VII. Overall reservation of title

  1. 1. Until all amounts, including interest and other costs due to the seller on all trans­actions between the parties are paid in full, the seller retains title to the goods deli­vered.
  1. 2. The buyer hereby assigns to the seller his future claims for payment of the proceeds, up to the amount of the seller’s claims under this contract, against such third parties to whom the buyer may sell the goods. The buyer shall remain entitled to collect the proceeds, so assigned, within his ordinary course of business unless the seller cancels this authorization.

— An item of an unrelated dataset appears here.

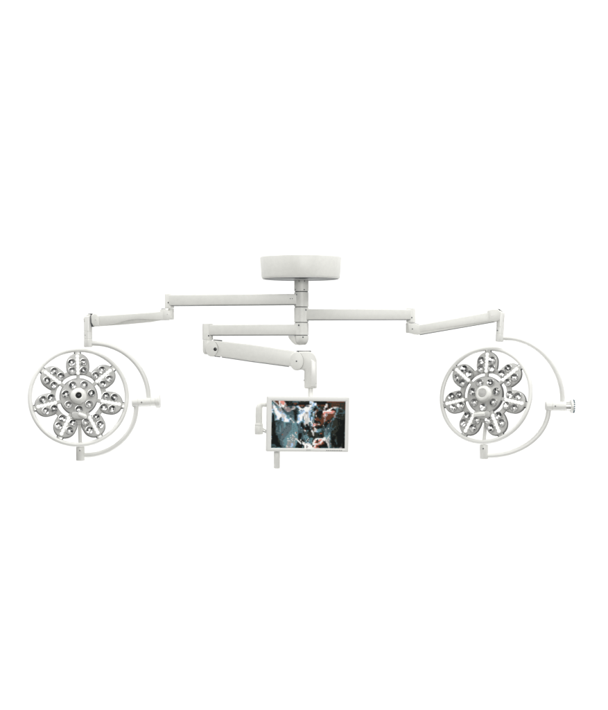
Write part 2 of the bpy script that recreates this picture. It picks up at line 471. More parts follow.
    rg = part('ring', bm, 'tube', t)
    # centre casting
    bm = nb()
    lathe(bm, H(0, 0, -2.2), N, [(0, 0), (18.3 * U, 0), (18.9 * U, 0.6 * U), (18.9 * U, 4.2 * U), (18.3 * U, 4.5 * U), (18.0 * U, 5.1 * U), (16.8 * U, 5.5 * U), (9.8 * U, 5.9 * U), (9.2 * U, 6.2 * U), (0, 6.2 * U)], 72, mis=[1, 1, 1, 1, 0, 0, 0, 0, 0])  # side wall coloured dark to carry its shade
    hubp = part('centre_plate', bm, ['plate', 'shade_edge'], t)
    bm = nb()
    # web between the petals (square section band)
    n = 112
    rows = [(23.0, -1.4), (27.6, -1.4), (27.9, -0.9), (27.9, 1.3), (27.4, 1.8), (23.4, 1.8), (23.0, 1.3)]
    vs = [[bm.verts.new(H(r_ * math.cos(2 * math.pi * k / n), r_ * math.sin(2 * math.pi * k / n), w_)) for (r_, w_) in rows] for k in range(n)]
    for k in range(n):
        A, B = vs[k], vs[(k + 1) % n]
        for q in range(len(rows)):
            q2 = (q + 1) % len(rows)
            bm.faces.new((A[q], B[q], B[q2], A[q2]))
    part('web_ring', bm, 'plate', t)
    def lens(parent, P3, scale=1.0, base_w=3.2):
        """faceted clear collimator: bezel ring, facets of different slant with reflections painted in, small diode in the middle"""
        u0, v0 = P3
        bm = nb()
        rr = 4.0 * scale
        lathe(bm, H(u0, v0, base_w - 0.3), N, [(rr * U, 0), (rr * U, 1.5 * U), (rr * 0.95 * U, 1.75 * U), (rr * 0.86 * U, 1.7 * U)], 24, 0)
        ns = 9
        ph = random.uniform(0, 6.28)
        rims, mids, bots = [], [], []
        for k in range(ns):
            a = ph + 2 * math.pi * k / ns
            ca, sa = math.cos(a), math.sin(a)
            rims.append((ca * rr * 0.88, sa * rr * 0.88, base_w + 1.35))
            jm = random.uniform(0.48, 0.70)
            mids.append((ca * rr * jm, sa * rr * jm, base_w + random.uniform(0.35, 1.1)))
            bots.append((ca * rr * 0.24, sa * rr * 0.24, base_w + 0.15))
        V = lambda q: bm.verts.new(H(u0 + q[0], v0 + q[1], q[2]))
        dk = random.choice((0.04, 0.1, 0.2, 0.3, 0.42))
        start = random.random()
        for k in range(ns):
            k2 = (k + 1) % ns
            for A, B in ((rims, mids), (mids, bots)):
                f = bm.faces.new((V(A[k]), V(A[k2]), V(B[k2]), V(B[k])))
                p = random.random()
                f.material_index = 2 if p < dk else (3 if p < dk + 0.22 else 1)  # random dark and grey tones stand in for reflections in the clear lens
        lathe(bm, H(u0 + random.uniform(-.3, .3), v0 + random.uniform(-.3, .3), base_w + 0.1), N, [(0.95 * scale * U, 0), (0.9 * scale * U, 0.5 * U), (0.55 * scale * U, 0.9 * U), (0, 1.0 * U)], 10, 4)
        o = part('lens', bm, ['rim', 'chrome', 'dark_reflection', 'grey', 'led'], parent, sharp=15)
        return o
    for k in range(7):
        ang = math.radians(ang0 + k * 360.0 / 7)
        e = (math.cos(ang), math.sin(ang)); f = (-math.sin(ang), math.cos(ang))
        def PQ(a, b): return (e[0] * a + f[0] * b, e[1] * a + f[1] * b)
        # petal housing
        def outline(g):
            half = [(22.8 - g, 8.4 + g), (24.8, 9.8 + g), (27.5, 10.7 + g), (30.5, 11.0 + g)] + [(33.0 + (11.0 + g) * math.sin(math.radians(q)), (11.0 + g) * math.cos(math.radians(q))) for q in range(9, 90, 9)]
            return half + [(44.0 + g, 0)] + [(a, -b) for a, b in reversed(half)]
        out = outline(0)
        bm = nb()
        prism(bm, [(PQ(a, b)[0] * U, PQ(a, b)[1] * U) for a, b in out], Mh, -0.6 * U, 3.2 * U, 0, 1.0 * U, 3)
        pt = part('petal', bm, 'plate', t, sharp=40)
        bm = nb()
        prism(bm, [(PQ(a, b)[0] * U, PQ(a, b)[1] * U) for a, b in outline(0.5)], Mh, -0.9 * U, 1.0 * U, 0, 0.3 * U, 2)
        part('shade_outline', bm, 'shade_edge', pt, sharp=40)  # dark outline added to imitate the shaded petal sides
        for (a, b) in ((34.8, 5.9), (34.8, -5.9), (26.4, 5.7), (26.4, -5.7)):
            lens(pt, PQ(a, b))
        for q in range(6):
            a = 23.9 + q * 3.4
            p = PQ(a, 0)
            bm = nb()
            lathe(bm, H(p[0], p[1], 3.1), N, [(1.95 * U, 0), (1.9 * U, 0.6 * U), (1.45 * U, 1.25 * U), (0.6 * U, 1.6 * U), (0, 1.65 * U)], 14)
            part('led', bm, 'led', pt)
        # spoke
        bm = nb()
        prism(bm, [(PQ(a, b)[0] * U, PQ(a, b)[1] * U) for a, b in ((17.5, 1.7), (24.0, 1.5), (24.0, -1.5), (17.5, -1.7))], Mh, -1.2 * U, 2.4 * U, 0, 0.4 * U, 2)
        part('spoke', bm, 'plate', t)
        # clip that holds the ring
        bm = nb()
        prism(bm, [(PQ(a, b)[0] * U, PQ(a, b)[1] * U) for a, b in ((43.0, 2.7), (46.6, 2.5), (46.6, -2.5), (43.0, -2.7))], Mh, -1.2 * U, 2.0 * U, 0, 0.4 * U, 2)
        cl = part('ring_clip', bm, 'alu', t)
        for b in (2.9, -2.9):
            p0, p1 = PQ(43.4, b), PQ(45.6, b * 0.97)
            bm = nb(); cyl(bm, H(p0[0], p0[1], 1.0), H(p1[0], p1[1], 1.0), 0.62 * U, 0.0005, 8)
            part('pin', bm, 'screw', cl)
        # centre lens
        a2 = ang + math.pi / 7
        lens(hubp, (13.0 * math.cos(a2), 13.0 * math.sin(a2)), 1.0, 3.5)
    # handle dome
    bm = nb()
    if camera:
        lathe(bm, H(0, 0, 4.0), N, [(8.3 * U, 0), (8.3 * U, 2.5 * U), (7.9 * U, 4.4 * U), (6.6 * U, 6.4 * U), (5.0 * U, 7.3 * U), (3.6 * U, 7.5 * U), (3.1 * U, 7.1 * U), (2.9 * U, 5.6 * U), (0, 5.6 * U)], 44)
    else:
        lathe(bm, H(0, 0, 4.0), N, [(8.4 * U, 0), (8.4 * U, 2.5 * U), (8.0 * U, 4.2 * U), (6.8 * U, 5.8 * U), (5.2 * U, 6.3 * U), (4.4 * U, 5.9 * U), (4.0 * U, 5.4 * U), (2.6 * U, 5.2 * U), (2.2 * U, 5.6 * U), (0, 6.0 * U)], 44)
    ha = part('handle', bm, 'tube', t)
    if camera:
        bm = nb()
        lathe(bm, H(0, 0, 9.5), N, [(3.0 * U, 0), (3.0 * U, 0.8 * U), (2.6 * U, 1.3 * U), (1.9 * U, 1.0 * U), (1.5 * U, 1.4 * U), (0, 1.9 * U)], 30)
        part('camera_lens', bm, 'dark', ha)
    else:
        bm = nb()
        lathe(bm, H(0, 0, 9.1), N, [(3.9 * U, 0), (3.9 * U, 0.6 * U), (3.3 * U, 0.9 * U), (2.0 * U, 0.8 * U), (1.0 * U, 1.2 * U), (0, 1.25 * U)], 30)
        part('handle_button', bm, 'plate', ha)
    # gimbal bracket, lever and shaft
    bm = nb()
    ku, kv = lever[0]
    prism(bm, [((ku + a) * U, (kv + b) * U) for a, b in ((-7.2, -2.6), (-7.6, 1.0), (-6.0, 3.0), (6.0, 3.0), (7.6, 1.0), (7.2, -2.6), (4.5, -4.6), (-4.5, -4.6))], Mh, -1.0 * U, 6.2 * U, 0, 1.1 * U, 3)
    gb = part('bracket', bm, 'plate', t)
    (l0, l1) = lever[1], lever[2]
    bm = nb(); cyl(bm, H(*l0), H(*l1), 2.1 * U, 0.004, 28); part('lever', bm, 'tube', gb)
    bm = nb()
    tube(bm, [W(bx, by0 + 2.0), W(bx + (cx + ku - bx) * 0.1, by0 - 4), H(ku + 0.5, kv - 4.5, -2.5), H(ku + 0.3, kv, -0.5)], [1.75 * U, 1.75 * U, 1.7 * U, 1.7 * U], 18)
    part('shaft', bm, 'tube', t)
    return t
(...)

At any time, the seller shall be entitled to such cancellation and to disclosure of assignment.
  1. 3. The title to samples, drawings and tools shall remain with the seller, even if the buyer agrees to bear a part or all of the costs thereof.

 

VIII. Setoff, withholding and limitation of liability

  1. 1. The buyer shall have a right of setoff against the claims of the seller as well as the right to withhold only with respect to claims which the seller has acknowl­edged in wri­ting or which have been adjudicated to exist by a court.
  1. 2. Except as otherwise provided herein, the seller shall only be liable to the buyer for wilful or grossly negligent acts, regardless of the legal nature of any possible liability.

 

IX. Governing Law and Jurisdiction

  1. 1. The contractual relationship between the parties is subject to and governed by the law of the Federal Replublic of Germany.
  1. 2. The exclusive place of jurisdiction and venue with respect to all disputes arising out of or in connection with the business relationship between the parties shall be Fürth/ Odw.

 

X.   General Provisions

  1. 1. Collateral agreements as well as changes or amendment to this contract shall only be valid if executed in writing. This shall also apply to this clause.
  1. 2. In the case that one of the provisions contained herein is or should become invalid, the other provisions shall remain in effect. An invalid provision shall be substituted by a provision which is legally permissible and reflects the com­mercial purpose of the invalid provision as closely as possible.